### WRITTEN INSTRUCTION
Can the data below be set down again exactly, line for line?

### RECORDED INFORMATION

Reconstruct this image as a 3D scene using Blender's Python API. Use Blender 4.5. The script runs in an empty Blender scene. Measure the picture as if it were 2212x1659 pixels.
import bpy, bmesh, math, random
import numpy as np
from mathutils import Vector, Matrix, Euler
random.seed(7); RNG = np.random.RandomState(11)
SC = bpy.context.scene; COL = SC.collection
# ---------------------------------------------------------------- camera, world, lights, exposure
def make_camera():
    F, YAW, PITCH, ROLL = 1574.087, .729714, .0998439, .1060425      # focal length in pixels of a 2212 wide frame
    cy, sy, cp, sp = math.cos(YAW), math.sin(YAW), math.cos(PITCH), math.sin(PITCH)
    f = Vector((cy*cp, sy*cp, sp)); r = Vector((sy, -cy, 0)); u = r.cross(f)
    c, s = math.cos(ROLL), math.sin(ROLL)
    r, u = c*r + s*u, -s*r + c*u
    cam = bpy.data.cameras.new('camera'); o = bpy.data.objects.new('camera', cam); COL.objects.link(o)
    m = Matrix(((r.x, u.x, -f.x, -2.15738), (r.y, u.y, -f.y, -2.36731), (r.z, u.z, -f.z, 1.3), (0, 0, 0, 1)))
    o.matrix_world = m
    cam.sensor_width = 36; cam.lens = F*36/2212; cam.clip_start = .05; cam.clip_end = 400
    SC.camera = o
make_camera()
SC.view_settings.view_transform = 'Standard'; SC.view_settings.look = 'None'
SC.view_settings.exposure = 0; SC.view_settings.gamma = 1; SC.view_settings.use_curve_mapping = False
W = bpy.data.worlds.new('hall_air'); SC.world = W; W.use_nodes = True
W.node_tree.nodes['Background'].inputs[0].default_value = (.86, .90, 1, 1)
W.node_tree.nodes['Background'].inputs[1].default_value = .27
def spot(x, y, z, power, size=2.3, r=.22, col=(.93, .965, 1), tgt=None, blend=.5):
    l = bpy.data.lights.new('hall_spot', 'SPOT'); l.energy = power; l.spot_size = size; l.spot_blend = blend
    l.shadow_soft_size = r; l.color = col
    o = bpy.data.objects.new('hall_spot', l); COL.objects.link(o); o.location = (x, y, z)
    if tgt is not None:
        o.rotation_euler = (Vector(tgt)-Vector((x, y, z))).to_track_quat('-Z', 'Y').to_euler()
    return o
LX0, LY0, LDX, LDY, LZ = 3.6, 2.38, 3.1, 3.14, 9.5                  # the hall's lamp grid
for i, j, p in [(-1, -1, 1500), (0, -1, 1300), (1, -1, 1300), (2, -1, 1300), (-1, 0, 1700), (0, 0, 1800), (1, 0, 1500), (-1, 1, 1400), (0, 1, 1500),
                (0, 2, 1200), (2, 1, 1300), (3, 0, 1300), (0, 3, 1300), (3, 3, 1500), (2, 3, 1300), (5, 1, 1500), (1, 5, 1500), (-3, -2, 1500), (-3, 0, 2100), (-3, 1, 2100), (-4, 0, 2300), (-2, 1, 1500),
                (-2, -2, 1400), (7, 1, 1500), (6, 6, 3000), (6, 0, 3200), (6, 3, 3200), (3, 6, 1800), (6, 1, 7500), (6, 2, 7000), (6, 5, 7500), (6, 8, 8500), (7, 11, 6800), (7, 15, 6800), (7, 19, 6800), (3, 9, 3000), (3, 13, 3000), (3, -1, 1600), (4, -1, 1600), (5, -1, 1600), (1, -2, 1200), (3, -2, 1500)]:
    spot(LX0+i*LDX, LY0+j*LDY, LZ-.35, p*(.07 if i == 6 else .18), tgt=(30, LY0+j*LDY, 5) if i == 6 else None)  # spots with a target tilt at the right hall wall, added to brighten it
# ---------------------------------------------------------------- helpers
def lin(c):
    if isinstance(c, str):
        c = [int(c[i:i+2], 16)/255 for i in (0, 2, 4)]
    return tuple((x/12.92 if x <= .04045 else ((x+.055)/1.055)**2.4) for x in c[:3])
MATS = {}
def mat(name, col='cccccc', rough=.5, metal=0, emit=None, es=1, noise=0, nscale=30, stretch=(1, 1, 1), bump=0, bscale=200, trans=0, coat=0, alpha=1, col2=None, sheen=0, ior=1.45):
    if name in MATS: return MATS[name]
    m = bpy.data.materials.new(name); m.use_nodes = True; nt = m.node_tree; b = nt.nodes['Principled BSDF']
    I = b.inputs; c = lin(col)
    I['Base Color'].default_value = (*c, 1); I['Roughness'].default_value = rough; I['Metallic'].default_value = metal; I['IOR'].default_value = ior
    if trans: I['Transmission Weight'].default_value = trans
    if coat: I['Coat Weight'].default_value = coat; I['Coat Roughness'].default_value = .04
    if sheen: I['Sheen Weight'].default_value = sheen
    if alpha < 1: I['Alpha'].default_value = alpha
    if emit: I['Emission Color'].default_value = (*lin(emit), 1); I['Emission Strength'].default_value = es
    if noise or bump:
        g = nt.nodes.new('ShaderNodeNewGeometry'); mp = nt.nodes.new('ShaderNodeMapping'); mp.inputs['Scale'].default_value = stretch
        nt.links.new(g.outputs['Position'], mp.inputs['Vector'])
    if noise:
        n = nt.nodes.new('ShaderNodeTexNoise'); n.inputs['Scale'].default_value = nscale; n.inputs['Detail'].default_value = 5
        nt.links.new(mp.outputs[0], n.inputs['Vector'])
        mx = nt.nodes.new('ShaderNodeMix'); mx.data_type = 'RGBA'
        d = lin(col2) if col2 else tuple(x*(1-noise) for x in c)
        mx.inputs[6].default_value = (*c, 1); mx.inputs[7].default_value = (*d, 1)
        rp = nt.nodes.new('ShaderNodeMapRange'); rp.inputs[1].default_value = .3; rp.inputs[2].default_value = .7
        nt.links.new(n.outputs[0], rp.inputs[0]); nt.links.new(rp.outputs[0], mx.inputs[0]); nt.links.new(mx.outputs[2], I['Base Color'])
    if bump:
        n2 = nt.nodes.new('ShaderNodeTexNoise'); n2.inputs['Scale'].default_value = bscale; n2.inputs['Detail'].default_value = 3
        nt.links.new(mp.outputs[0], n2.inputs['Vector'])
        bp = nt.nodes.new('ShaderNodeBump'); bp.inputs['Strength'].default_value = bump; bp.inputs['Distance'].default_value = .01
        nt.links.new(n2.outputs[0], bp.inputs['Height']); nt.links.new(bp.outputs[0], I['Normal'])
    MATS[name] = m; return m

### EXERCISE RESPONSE
Reconstruct this image as a 3D scene using Blender's Python API. Use Blender 4.5. The script runs in an empty Blender scene. Measure the picture as if it were 2212x1659 pixels.
import bpy, bmesh, math, random
import numpy as np
from mathutils import Vector, Matrix, Euler
random.seed(7); RNG = np.random.RandomState(11)
SC = bpy.context.scene; COL = SC.collection
# ---------------------------------------------------------------- camera, world, lights, exposure
def make_camera():
    F, YAW, PITCH, ROLL = 1574.087, .729714, .0998439, .1060425      # focal length in pixels of a 2212 wide frame
    cy, sy, cp, sp = math.cos(YAW), math.sin(YAW), math.cos(PITCH), math.sin(PITCH)
    f = Vector((cy*cp, sy*cp, sp)); r = Vector((sy, -cy, 0)); u = r.cross(f)
    c, s = math.cos(ROLL), math.sin(ROLL)
    r, u = c*r + s*u, -s*r + c*u
    cam = bpy.data.cameras.new('camera'); o = bpy.data.objects.new('camera', cam); COL.objects.link(o)
    m = Matrix(((r.x, u.x, -f.x, -2.15738), (r.y, u.y, -f.y, -2.36731), (r.z, u.z, -f.z, 1.3), (0, 0, 0, 1)))
    o.matrix_world = m
    cam.sensor_width = 36; cam.lens = F*36/2212; cam.clip_start = .05; cam.clip_end = 400
    SC.camera = o
make_camera()
SC.view_settings.view_transform = 'Standard'; SC.view_settings.look = 'None'
SC.view_settings.exposure = 0; SC.view_settings.gamma = 1; SC.view_settings.use_curve_mapping = False
W = bpy.data.worlds.new('hall_air'); SC.world = W; W.use_nodes = True
W.node_tree.nodes['Background'].inputs[0].default_value = (.86, .90, 1, 1)
W.node_tree.nodes['Background'].inputs[1].default_value = .27
def spot(x, y, z, power, size=2.3, r=.22, col=(.93, .965, 1), tgt=None, blend=.5):
    l = bpy.data.lights.new('hall_spot', 'SPOT'); l.energy = power; l.spot_size = size; l.spot_blend = blend
    l.shadow_soft_size = r; l.color = col
    o = bpy.data.objects.new('hall_spot', l); COL.objects.link(o); o.location = (x, y, z)
    if tgt is not None:
        o.rotation_euler = (Vector(tgt)-Vector((x, y, z))).to_track_quat('-Z', 'Y').to_euler()
    return o
LX0, LY0, LDX, LDY, LZ = 3.6, 2.38, 3.1, 3.14, 9.5                  # the hall's lamp grid
for i, j, p in [(-1, -1, 1500), (0, -1, 1300), (1, -1, 1300), (2, -1, 1300), (-1, 0, 1700), (0, 0, 1800), (1, 0, 1500), (-1, 1, 1400), (0, 1, 1500),
                (0, 2, 1200), (2, 1, 1300), (3, 0, 1300), (0, 3, 1300), (3, 3, 1500), (2, 3, 1300), (5, 1, 1500), (1, 5, 1500), (-3, -2, 1500), (-3, 0, 2100), (-3, 1, 2100), (-4, 0, 2300), (-2, 1, 1500),
                (-2, -2, 1400), (7, 1, 1500), (6, 6, 3000), (6, 0, 3200), (6, 3, 3200), (3, 6, 1800), (6, 1, 7500), (6, 2, 7000), (6, 5, 7500), (6, 8, 8500), (7, 11, 6800), (7, 15, 6800), (7, 19, 6800), (3, 9, 3000), (3, 13, 3000), (3, -1, 1600), (4, -1, 1600), (5, -1, 1600), (1, -2, 1200), (3, -2, 1500)]:
    spot(LX0+i*LDX, LY0+j*LDY, LZ-.35, p*(.07 if i == 6 else .18), tgt=(30, LY0+j*LDY, 5) if i == 6 else None)  # spots with a target tilt at the right hall wall, added to brighten it
# ---------------------------------------------------------------- helpers
def lin(c):
    if isinstance(c, str):
        c = [int(c[i:i+2], 16)/255 for i in (0, 2, 4)]
    return tuple((x/12.92 if x <= .04045 else ((x+.055)/1.055)**2.4) for x in c[:3])
MATS = {}
def mat(name, col='cccccc', rough=.5, metal=0, emit=None, es=1, noise=0, nscale=30, stretch=(1, 1, 1), bump=0, bscale=200, trans=0, coat=0, alpha=1, col2=None, sheen=0, ior=1.45):
    if name in MATS: return MATS[name]
    m = bpy.data.materials.new(name); m.use_nodes = True; nt = m.node_tree; b = nt.nodes['Principled BSDF']
    I = b.inputs; c = lin(col)
    I['Base Color'].default_value = (*c, 1); I['Roughness'].default_value = rough; I['Metallic'].default_value = metal; I['IOR'].default_value = ior
    if trans: I['Transmission Weight'].default_value = trans
    if coat: I['Coat Weight'].default_value = coat; I['Coat Roughness'].default_value = .04
    if sheen: I['Sheen Weight'].default_value = sheen
    if alpha < 1: I['Alpha'].default_value = alpha
    if emit: I['Emission Color'].default_value = (*lin(emit), 1); I['Emission Strength'].default_value = es
    if noise or bump:
        g = nt.nodes.new('ShaderNodeNewGeometry'); mp = nt.nodes.new('ShaderNodeMapping'); mp.inputs['Scale'].default_value = stretch
        nt.links.new(g.outputs['Position'], mp.inputs['Vector'])
    if noise:
        n = nt.nodes.new('ShaderNodeTexNoise'); n.inputs['Scale'].default_value = nscale; n.inputs['Detail'].default_value = 5
        nt.links.new(mp.outputs[0], n.inputs['Vector'])
        mx = nt.nodes.new('ShaderNodeMix'); mx.data_type = 'RGBA'
        d = lin(col2) if col2 else tuple(x*(1-noise) for x in c)
        mx.inputs[6].default_value = (*c, 1); mx.inputs[7].default_value = (*d, 1)
        rp = nt.nodes.new('ShaderNodeMapRange'); rp.inputs[1].default_value = .3; rp.inputs[2].default_value = .7
        nt.links.new(n.outputs[0], rp.inputs[0]); nt.links.new(rp.outputs[0], mx.inputs[0]); nt.links.new(mx.outputs[2], I['Base Color'])
    if bump:
        n2 = nt.nodes.new('ShaderNodeTexNoise'); n2.inputs['Scale'].default_value = bscale; n2.inputs['Detail'].default_value = 3
        nt.links.new(mp.outputs[0], n2.inputs['Vector'])
        bp = nt.nodes.new('ShaderNodeBump'); bp.inputs['Strength'].default_value = bump; bp.inputs['Distance'].default_value = .01
        nt.links.new(n2.outputs[0], bp.inputs['Height']); nt.links.new(bp.outputs[0], I['Normal'])
    MATS[name] = m; return m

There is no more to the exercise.